• Exercise materials:
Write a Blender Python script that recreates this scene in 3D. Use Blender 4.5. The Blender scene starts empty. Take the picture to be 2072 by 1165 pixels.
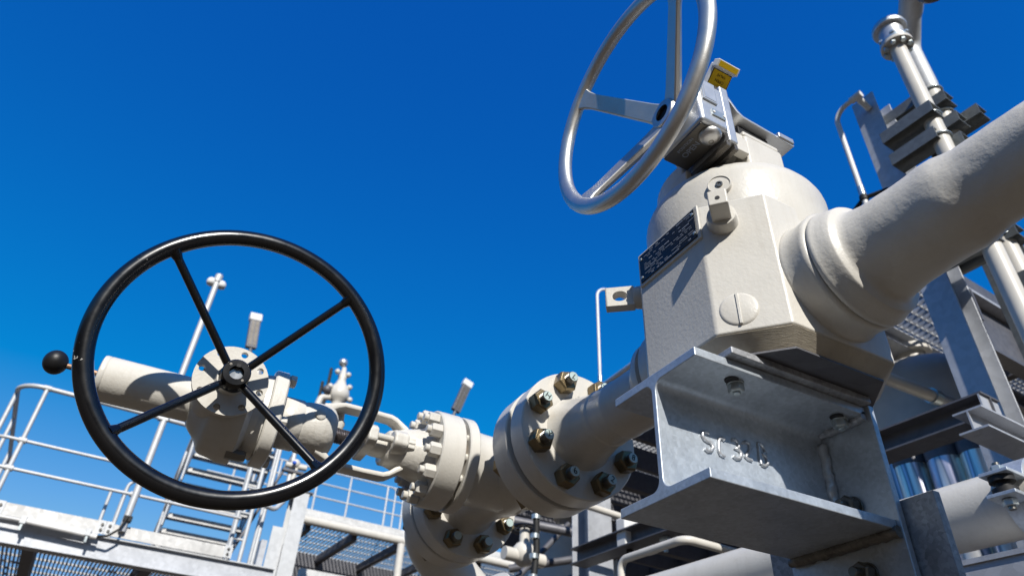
import bpy, bmesh, math, random
from mathutils import Vector, Matrix, noise
import numpy as np
random.seed(7)
S = bpy.context.scene
COL = S.collection
PI = math.pi
R = math.radians

# ------------------------------------------------------------------ camera
FPX, HEAD, PITCH, ROLL = 1420.0, R(63.5), R(36.5), R(3.1)
EYE = Vector((0, 0, 1.6))
fx = Vector((math.cos(HEAD), math.sin(HEAD), 0))
rx = Vector((math.sin(HEAD), -math.cos(HEAD), 0))
up = Vector((0, 0, 1))
cW = fx*math.cos(PITCH) + up*math.sin(PITCH)
u0 = up*math.cos(PITCH) - fx*math.sin(PITCH)
cR = rx*math.cos(ROLL) + u0*math.sin(ROLL)
cU = u0*math.cos(ROLL) - rx*math.sin(ROLL)
cam = bpy.data.cameras.new('camera')
cam.sensor_width = 36.0
cam.lens = 36.0*FPX/2072.0
cam.clip_start = 0.02
cam.clip_end = 3000
cam.dof.use_dof = True
cam.dof.focus_distance = 1.25
cam.dof.aperture_fstop = 5.6
camo = bpy.data.objects.new('camera', cam)
COL.objects.link(camo)
m = Matrix((cR, cU, -cW)).transposed().to_4x4()
m.translation = EYE
camo.matrix_world = m
S.camera = camo

# ------------------------------------------------------------------ sky and sun
SUN_DIR = Vector((0.166, 0.80, -0.576)).normalized()      # the way the light travels
SUN_EL = math.asin(-SUN_DIR.z)
w = bpy.data.worlds.new('World')
S.world = w
w.use_nodes = True
nt = w.node_tree
nt.nodes.clear()
sky = nt.nodes.new('ShaderNodeTexSky')
sky.sky_type = 'NISHITA'
sky.sun_disc = False
sky.sun_elevation = SUN_EL
sx, sy = -SUN_DIR.x, -SUN_DIR.y
sky.sun_rotation = math.atan2(sx, sy)
sky.air_density = 1.0
sky.dust_density = 0.3
sky.ozone_density = 3.0
# deep polarised blue: each channel of the sky follows its own power curve
sep = nt.nodes.new('ShaderNodeSeparateColor')
com = nt.nodes.new('ShaderNodeCombineColor')
nt.links.new(sky.outputs[0], sep.inputs[0])
def mth(op, a, b):
    n = nt.nodes.new('ShaderNodeMath'); n.operation = op
    nt.links.new(a, n.inputs[0]); n.inputs[1].default_value = b
    return n.outputs[0]
K = 0.085
r_ = mth('MAXIMUM', mth('ADD', mth('MULTIPLY', sep.outputs[0], 2.0*K), -.222), 0.002)
g_ = mth('MULTIPLY', mth('POWER', mth('MULTIPLY', sep.outputs[1], K), 1.18), 1.64)
b_ = mth('MULTIPLY', mth('POWER', mth('MULTIPLY', sep.outputs[2], K), .577), 1.20)
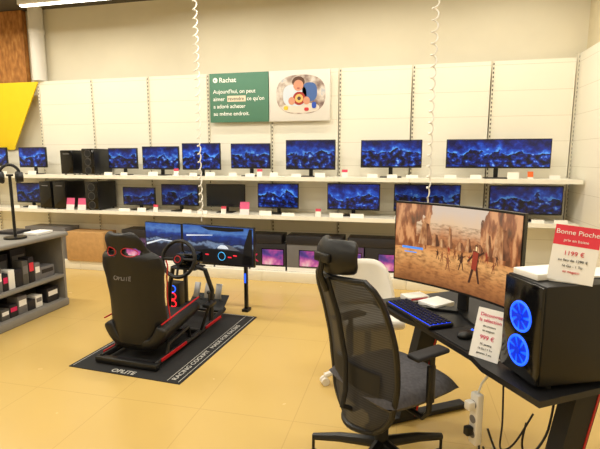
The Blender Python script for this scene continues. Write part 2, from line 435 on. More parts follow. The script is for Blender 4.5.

• Required task:
Every record above should be written out again exactly; the pictures stay out of the copy.

• Result below:
Write a Blender Python script that recreates this scene in 3D. Use Blender 4.5. The Blender scene starts empty. Take the picture to be 2072 by 1165 pixels.
import bpy, bmesh, math, random
from mathutils import Vector, Matrix, noise
import numpy as np
random.seed(7)
S = bpy.context.scene
COL = S.collection
PI = math.pi
R = math.radians

# ------------------------------------------------------------------ camera
FPX, HEAD, PITCH, ROLL = 1420.0, R(63.5), R(36.5), R(3.1)
EYE = Vector((0, 0, 1.6))
fx = Vector((math.cos(HEAD), math.sin(HEAD), 0))
rx = Vector((math.sin(HEAD), -math.cos(HEAD), 0))
up = Vector((0, 0, 1))
cW = fx*math.cos(PITCH) + up*math.sin(PITCH)
u0 = up*math.cos(PITCH) - fx*math.sin(PITCH)
cR = rx*math.cos(ROLL) + u0*math.sin(ROLL)
cU = u0*math.cos(ROLL) - rx*math.sin(ROLL)
cam = bpy.data.cameras.new('camera')
cam.sensor_width = 36.0
cam.lens = 36.0*FPX/2072.0
cam.clip_start = 0.02
cam.clip_end = 3000
cam.dof.use_dof = True
cam.dof.focus_distance = 1.25
cam.dof.aperture_fstop = 5.6
camo = bpy.data.objects.new('camera', cam)
COL.objects.link(camo)
m = Matrix((cR, cU, -cW)).transposed().to_4x4()
m.translation = EYE
camo.matrix_world = m
S.camera = camo

# ------------------------------------------------------------------ sky and sun
SUN_DIR = Vector((0.166, 0.80, -0.576)).normalized()      # the way the light travels
SUN_EL = math.asin(-SUN_DIR.z)
w = bpy.data.worlds.new('World')
S.world = w
w.use_nodes = True
nt = w.node_tree
nt.nodes.clear()
sky = nt.nodes.new('ShaderNodeTexSky')
sky.sky_type = 'NISHITA'
sky.sun_disc = False
sky.sun_elevation = SUN_EL
sx, sy = -SUN_DIR.x, -SUN_DIR.y
sky.sun_rotation = math.atan2(sx, sy)
sky.air_density = 1.0
sky.dust_density = 0.3
sky.ozone_density = 3.0
# deep polarised blue: each channel of the sky follows its own power curve
sep = nt.nodes.new('ShaderNodeSeparateColor')
com = nt.nodes.new('ShaderNodeCombineColor')
nt.links.new(sky.outputs[0], sep.inputs[0])
def mth(op, a, b):
    n = nt.nodes.new('ShaderNodeMath'); n.operation = op
    nt.links.new(a, n.inputs[0]); n.inputs[1].default_value = b
    return n.outputs[0]
K = 0.085
r_ = mth('MAXIMUM', mth('ADD', mth('MULTIPLY', sep.outputs[0], 2.0*K), -.222), 0.002)
g_ = mth('MULTIPLY', mth('POWER', mth('MULTIPLY', sep.outputs[1], K), 1.18), 1.64)
b_ = mth('MULTIPLY', mth('POWER', mth('MULTIPLY', sep.outputs[2], K), .577), 1.20)
The Blender Python script for this scene continues. Write part 2, from line 435 on. More parts follow. The script is for Blender 4.5.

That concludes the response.